## [EXERCISE BRIEF]
Pull every line containing the word "Write" from the records.

-- START OF DATA SHOWN --

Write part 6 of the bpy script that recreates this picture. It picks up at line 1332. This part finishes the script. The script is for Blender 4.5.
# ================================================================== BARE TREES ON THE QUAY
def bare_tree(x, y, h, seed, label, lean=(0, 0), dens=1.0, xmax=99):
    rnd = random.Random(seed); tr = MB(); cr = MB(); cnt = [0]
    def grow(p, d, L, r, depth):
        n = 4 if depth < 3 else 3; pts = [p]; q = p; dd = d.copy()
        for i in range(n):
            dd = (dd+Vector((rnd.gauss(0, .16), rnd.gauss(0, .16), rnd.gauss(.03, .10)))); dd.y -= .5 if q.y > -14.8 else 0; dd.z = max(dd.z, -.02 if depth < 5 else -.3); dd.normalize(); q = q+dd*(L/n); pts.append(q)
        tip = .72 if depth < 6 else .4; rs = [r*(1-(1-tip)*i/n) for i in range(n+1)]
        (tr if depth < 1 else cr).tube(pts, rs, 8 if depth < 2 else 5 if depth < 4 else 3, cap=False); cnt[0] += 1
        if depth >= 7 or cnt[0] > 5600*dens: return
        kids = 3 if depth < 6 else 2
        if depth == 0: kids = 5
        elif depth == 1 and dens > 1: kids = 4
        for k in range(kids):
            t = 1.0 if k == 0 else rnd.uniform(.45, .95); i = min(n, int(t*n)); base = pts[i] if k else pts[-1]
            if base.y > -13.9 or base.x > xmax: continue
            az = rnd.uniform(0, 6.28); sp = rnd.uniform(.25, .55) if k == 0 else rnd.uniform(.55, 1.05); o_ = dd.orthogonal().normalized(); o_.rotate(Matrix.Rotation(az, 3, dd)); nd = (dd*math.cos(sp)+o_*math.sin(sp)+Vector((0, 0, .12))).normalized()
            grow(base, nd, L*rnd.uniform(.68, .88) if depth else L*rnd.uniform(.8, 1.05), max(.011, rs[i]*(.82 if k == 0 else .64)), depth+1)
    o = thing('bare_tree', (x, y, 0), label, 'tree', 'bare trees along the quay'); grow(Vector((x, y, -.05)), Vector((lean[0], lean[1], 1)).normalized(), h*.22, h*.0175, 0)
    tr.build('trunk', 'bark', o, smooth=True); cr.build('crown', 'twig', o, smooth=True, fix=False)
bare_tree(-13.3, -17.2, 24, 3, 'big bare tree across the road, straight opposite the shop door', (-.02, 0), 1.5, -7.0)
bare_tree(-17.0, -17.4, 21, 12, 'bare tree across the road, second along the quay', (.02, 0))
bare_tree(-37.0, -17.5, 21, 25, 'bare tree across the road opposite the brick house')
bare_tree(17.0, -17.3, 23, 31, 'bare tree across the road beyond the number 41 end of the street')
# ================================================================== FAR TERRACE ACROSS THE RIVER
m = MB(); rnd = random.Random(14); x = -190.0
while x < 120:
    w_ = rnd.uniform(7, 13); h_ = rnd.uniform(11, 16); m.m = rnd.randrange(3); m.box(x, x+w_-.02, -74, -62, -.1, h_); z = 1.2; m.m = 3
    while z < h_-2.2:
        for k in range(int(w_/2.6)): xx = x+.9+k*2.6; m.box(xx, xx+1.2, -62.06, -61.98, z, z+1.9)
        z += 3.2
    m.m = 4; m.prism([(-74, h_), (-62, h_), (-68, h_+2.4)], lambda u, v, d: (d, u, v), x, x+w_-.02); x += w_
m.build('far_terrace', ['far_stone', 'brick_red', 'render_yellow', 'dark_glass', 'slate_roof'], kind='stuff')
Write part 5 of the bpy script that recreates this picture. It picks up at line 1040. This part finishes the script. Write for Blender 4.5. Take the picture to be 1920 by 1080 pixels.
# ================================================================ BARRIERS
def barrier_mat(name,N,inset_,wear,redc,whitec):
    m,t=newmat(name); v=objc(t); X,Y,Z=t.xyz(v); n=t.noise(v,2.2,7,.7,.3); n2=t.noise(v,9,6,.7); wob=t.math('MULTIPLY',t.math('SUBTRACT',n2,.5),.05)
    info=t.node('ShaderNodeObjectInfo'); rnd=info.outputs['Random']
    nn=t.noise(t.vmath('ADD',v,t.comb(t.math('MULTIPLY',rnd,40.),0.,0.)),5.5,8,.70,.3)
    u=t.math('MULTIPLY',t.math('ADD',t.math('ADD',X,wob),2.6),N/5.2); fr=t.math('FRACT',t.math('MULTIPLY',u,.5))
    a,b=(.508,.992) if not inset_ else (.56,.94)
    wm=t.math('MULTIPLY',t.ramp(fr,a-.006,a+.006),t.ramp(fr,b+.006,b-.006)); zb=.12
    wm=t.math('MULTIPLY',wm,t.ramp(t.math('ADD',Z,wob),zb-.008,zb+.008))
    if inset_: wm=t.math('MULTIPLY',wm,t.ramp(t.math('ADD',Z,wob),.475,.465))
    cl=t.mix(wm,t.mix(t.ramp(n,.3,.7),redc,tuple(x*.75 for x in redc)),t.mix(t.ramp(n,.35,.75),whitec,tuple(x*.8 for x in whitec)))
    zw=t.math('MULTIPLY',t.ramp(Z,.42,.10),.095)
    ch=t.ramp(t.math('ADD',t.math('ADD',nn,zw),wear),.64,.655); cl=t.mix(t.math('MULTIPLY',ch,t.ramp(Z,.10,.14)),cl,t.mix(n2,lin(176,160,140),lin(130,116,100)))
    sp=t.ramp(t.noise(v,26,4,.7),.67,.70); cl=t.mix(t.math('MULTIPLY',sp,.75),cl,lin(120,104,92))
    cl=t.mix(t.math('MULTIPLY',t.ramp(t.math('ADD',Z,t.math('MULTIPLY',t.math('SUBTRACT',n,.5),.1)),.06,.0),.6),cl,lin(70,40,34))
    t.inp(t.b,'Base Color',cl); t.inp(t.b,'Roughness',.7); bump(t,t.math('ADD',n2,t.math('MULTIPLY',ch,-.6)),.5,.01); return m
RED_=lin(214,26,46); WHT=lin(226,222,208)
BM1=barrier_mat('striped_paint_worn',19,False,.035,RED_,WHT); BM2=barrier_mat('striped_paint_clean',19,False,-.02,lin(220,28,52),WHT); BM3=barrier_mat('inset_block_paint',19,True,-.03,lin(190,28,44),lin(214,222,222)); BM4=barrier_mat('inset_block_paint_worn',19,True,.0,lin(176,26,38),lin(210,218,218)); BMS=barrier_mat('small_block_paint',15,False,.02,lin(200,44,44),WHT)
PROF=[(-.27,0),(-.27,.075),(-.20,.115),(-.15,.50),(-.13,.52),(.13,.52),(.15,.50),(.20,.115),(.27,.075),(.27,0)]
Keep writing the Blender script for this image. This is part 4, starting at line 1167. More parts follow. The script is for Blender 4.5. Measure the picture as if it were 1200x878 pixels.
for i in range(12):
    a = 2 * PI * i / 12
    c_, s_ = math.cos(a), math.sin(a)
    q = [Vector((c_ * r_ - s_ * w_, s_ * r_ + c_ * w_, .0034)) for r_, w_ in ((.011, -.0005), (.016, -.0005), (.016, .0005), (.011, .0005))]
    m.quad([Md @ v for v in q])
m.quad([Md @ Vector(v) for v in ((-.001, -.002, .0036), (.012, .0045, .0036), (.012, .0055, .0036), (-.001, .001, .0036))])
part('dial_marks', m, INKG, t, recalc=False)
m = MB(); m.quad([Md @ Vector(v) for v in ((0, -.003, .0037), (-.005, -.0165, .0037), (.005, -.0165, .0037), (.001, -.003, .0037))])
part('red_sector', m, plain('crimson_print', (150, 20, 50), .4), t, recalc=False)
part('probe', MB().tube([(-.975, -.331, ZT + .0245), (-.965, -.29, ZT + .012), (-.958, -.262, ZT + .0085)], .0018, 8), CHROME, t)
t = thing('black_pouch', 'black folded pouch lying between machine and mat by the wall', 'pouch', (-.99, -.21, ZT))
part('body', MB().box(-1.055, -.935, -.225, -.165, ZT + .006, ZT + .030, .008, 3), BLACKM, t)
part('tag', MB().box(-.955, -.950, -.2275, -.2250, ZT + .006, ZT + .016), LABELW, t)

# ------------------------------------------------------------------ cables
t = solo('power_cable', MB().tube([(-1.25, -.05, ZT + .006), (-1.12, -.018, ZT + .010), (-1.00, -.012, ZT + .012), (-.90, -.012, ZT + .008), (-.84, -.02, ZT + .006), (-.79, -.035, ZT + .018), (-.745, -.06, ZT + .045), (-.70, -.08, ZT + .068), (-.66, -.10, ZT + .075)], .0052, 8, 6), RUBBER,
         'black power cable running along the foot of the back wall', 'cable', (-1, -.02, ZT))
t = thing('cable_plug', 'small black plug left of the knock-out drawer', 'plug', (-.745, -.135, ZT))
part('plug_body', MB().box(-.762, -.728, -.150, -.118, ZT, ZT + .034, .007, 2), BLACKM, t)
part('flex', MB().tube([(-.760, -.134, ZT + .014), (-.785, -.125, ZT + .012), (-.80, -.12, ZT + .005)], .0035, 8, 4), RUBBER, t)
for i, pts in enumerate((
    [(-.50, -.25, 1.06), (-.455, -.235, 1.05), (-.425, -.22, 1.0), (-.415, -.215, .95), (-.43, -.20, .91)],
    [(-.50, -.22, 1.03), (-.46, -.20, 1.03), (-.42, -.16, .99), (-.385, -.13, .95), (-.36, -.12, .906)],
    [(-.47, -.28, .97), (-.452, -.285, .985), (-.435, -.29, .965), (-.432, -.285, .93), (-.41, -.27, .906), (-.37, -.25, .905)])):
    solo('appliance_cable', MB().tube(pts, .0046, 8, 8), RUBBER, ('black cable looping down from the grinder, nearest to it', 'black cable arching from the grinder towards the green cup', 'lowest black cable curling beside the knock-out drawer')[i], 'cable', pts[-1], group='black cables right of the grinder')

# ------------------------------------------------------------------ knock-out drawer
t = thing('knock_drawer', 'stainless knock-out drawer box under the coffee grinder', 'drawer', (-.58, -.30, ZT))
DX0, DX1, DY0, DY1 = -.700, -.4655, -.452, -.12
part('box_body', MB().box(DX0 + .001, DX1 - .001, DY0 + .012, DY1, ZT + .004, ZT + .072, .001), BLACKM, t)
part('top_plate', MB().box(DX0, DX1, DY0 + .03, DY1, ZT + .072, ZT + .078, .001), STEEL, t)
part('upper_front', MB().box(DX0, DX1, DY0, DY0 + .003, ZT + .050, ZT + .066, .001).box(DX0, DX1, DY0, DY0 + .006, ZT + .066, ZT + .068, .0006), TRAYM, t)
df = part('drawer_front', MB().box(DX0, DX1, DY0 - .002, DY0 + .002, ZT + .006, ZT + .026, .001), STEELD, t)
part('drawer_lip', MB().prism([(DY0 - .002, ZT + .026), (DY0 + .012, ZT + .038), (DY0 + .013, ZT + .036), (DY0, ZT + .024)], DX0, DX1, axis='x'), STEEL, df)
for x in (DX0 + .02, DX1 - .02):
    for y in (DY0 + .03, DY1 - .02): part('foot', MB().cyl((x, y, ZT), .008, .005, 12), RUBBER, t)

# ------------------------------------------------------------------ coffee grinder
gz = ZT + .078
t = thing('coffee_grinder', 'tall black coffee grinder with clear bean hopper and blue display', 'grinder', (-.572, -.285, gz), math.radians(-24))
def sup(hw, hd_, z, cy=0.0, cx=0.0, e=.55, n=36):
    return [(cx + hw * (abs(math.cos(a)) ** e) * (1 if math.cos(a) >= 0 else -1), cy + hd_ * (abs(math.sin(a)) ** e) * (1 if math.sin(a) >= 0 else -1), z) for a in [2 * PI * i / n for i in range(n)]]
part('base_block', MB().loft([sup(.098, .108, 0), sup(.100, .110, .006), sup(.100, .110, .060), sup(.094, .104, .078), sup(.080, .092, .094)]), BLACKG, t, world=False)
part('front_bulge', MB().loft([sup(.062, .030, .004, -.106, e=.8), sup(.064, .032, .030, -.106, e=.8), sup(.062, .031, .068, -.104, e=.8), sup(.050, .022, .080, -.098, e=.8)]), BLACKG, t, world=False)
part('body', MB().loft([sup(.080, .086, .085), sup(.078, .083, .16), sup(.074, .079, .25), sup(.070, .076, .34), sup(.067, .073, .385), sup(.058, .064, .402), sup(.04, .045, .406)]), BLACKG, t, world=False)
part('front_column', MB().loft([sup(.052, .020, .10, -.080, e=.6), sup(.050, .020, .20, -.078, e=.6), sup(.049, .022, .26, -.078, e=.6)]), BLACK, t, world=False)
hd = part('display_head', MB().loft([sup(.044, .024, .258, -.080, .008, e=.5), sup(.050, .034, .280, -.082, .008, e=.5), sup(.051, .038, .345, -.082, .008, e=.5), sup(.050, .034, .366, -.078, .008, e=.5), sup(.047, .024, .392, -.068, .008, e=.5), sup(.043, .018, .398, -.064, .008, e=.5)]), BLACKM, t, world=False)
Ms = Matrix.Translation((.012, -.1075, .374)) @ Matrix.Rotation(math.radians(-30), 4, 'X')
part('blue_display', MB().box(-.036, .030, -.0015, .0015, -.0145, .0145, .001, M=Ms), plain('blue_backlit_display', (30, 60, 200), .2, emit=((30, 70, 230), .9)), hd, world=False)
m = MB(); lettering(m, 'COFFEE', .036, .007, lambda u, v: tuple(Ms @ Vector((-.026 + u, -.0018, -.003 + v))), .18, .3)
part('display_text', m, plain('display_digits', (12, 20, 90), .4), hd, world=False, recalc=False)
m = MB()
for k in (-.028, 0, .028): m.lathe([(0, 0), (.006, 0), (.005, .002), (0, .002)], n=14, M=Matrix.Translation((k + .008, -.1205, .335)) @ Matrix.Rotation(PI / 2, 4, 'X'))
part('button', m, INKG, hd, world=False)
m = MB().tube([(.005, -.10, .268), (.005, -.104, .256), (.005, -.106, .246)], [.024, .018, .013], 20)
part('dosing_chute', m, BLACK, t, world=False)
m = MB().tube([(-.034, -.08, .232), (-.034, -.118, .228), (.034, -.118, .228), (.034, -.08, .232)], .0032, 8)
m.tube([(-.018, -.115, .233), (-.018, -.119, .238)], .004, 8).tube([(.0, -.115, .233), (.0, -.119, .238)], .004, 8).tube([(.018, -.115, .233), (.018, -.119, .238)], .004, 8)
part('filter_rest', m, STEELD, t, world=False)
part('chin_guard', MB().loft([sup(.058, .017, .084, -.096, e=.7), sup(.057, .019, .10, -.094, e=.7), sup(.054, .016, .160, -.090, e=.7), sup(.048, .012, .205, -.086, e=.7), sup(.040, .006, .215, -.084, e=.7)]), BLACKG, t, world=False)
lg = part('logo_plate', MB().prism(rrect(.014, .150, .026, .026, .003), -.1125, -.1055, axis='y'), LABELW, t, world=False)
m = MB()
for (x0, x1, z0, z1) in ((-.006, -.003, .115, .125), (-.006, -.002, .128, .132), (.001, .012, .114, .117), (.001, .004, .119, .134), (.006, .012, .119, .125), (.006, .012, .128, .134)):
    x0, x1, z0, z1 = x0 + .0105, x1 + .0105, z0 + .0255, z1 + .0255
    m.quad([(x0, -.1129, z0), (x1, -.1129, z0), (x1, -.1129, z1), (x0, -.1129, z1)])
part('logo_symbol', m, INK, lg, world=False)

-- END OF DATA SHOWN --

## [TASK RESPONSE]
Write part 6 of the bpy script that recreates this picture. It picks up at line 1332. This part finishes the script. The script is for Blender 4.5.
Write part 5 of the bpy script that recreates this picture. It picks up at line 1040. This part finishes the script. Write for Blender 4.5. Take the picture to be 1920 by 1080 pixels.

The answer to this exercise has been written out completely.